É ainda de destacar a interpretação de Werner De Smedt como "Verstuyft", o polícia que estando sempre do dito lado certo da lei começa a colidir com a súbita alteração de comportamento de "Vencke" e que, como tal, se assume como o elemento que o consegue trazer para aquele mesmo lado não o deixando portanto ser totalmente corrompido por uma incansável vontade de saber a verdade que o pode, invariavelmente, levar para caminhos menos ortodoxos.
Toda a atmosfera deste filme é enriquecida por uma excelente direcção de fotografia da autoria de Danny Elsen que transforma uma chuvosa Antuérpia em ruas e espaços sinistros onde o crime abunda. Sempre com uma luminosidade muito própria digna de uma Europa do norte onde o sol aparenta ter esquecido de aparecer, somos encaminhados por um ambiente que oscila entre várias tonalidades de azul que refletem não só o frio do espaço temporal como principalmente o mescla com a própria mente perturbada de "Ledda", denotando que aos poucos se começa a fragmentar enquanto se isola de grandes sentimentos em nome de uma verdade que tarda a chegar. É assim esta atmosfera fria e quase temporalmente distante de todos os intervenientes que Elsen nos transmite que funciona como uma comparação com a própria lei e justiça que parecem tardar ou sequer aparecer, num ambiente típico de um policial que recupera os seus elementos fundamentais dando-lhe um toque moderno, e o qual a música original de Stephen Warbeck ajuda a recriar e manter no clima perfeito desde o primeiro instante cativando o espectador ao ponto de esquecer a duração do próprio filme.
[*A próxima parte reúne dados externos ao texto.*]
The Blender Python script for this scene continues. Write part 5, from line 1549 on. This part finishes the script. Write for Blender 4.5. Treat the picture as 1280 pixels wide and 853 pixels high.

No final temos um thriller emocionante e repleto de adrenalina mas com uma história de fundo forte e bem narrada que nos prende aos destinos das suas personagens e das suas últimas acções que, na prática, acabem por definir toda a sua vida tendo ela sido vivida mais ou menos fora da lei, aproximando as suas personagens e esquecendo de que lado dessa dita lei viveram.